» PROVIDED MATERIAL:
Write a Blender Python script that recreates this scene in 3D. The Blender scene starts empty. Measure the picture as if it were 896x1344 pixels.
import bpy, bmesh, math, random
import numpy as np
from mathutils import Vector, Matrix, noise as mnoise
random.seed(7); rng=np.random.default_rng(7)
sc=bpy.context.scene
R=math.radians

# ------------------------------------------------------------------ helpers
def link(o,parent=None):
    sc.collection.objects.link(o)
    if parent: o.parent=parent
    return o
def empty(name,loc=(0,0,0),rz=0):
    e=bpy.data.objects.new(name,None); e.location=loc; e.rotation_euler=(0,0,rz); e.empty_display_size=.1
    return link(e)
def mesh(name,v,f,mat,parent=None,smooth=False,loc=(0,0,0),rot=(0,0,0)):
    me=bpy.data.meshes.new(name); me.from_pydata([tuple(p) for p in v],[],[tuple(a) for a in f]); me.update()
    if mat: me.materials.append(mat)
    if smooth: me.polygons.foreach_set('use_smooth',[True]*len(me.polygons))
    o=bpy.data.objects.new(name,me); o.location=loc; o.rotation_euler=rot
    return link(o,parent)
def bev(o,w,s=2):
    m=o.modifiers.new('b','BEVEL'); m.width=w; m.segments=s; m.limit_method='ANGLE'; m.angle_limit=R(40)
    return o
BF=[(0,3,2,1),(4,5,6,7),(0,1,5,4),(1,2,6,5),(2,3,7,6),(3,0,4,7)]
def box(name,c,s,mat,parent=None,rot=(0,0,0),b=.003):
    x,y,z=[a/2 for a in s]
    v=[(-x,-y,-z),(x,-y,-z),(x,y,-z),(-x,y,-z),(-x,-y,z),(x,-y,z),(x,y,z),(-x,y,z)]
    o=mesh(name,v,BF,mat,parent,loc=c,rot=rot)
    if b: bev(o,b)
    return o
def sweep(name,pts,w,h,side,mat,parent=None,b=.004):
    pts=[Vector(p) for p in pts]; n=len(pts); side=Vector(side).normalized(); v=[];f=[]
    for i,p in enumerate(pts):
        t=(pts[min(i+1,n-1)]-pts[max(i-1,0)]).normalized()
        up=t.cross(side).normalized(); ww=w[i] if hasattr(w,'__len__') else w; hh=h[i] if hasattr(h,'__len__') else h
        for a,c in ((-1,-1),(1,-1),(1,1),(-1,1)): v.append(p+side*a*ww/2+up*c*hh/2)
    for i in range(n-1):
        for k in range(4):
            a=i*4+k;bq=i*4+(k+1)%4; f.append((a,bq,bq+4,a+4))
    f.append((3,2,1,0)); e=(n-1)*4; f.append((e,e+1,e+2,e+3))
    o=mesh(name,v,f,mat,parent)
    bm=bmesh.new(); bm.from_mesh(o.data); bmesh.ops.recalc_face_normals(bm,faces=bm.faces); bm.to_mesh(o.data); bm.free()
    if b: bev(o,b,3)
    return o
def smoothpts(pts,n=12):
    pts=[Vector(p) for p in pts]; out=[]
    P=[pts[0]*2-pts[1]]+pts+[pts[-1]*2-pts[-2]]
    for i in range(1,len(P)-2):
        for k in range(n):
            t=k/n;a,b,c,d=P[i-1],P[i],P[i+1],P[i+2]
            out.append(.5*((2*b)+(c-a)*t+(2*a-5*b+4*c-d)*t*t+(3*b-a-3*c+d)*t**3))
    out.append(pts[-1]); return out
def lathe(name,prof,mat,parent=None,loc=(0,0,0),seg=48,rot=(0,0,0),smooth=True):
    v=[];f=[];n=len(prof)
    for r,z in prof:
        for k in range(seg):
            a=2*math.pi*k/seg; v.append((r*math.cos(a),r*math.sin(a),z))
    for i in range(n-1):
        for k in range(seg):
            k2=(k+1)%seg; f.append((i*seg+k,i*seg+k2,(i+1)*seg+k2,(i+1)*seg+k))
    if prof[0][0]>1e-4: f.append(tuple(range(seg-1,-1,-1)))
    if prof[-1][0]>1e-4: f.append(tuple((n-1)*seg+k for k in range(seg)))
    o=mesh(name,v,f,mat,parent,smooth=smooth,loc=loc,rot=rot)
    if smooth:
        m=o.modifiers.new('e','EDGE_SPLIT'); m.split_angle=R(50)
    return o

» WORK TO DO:
Only the lines from the beginning of the material above through the line with "R=math.radians" are wanted; extract them exactly.

» RESPONSE TO THIS TASK:
Write a Blender Python script that recreates this scene in 3D. The Blender scene starts empty. Measure the picture as if it were 896x1344 pixels.
import bpy, bmesh, math, random
import numpy as np
from mathutils import Vector, Matrix, noise as mnoise
random.seed(7); rng=np.random.default_rng(7)
sc=bpy.context.scene
R=math.radians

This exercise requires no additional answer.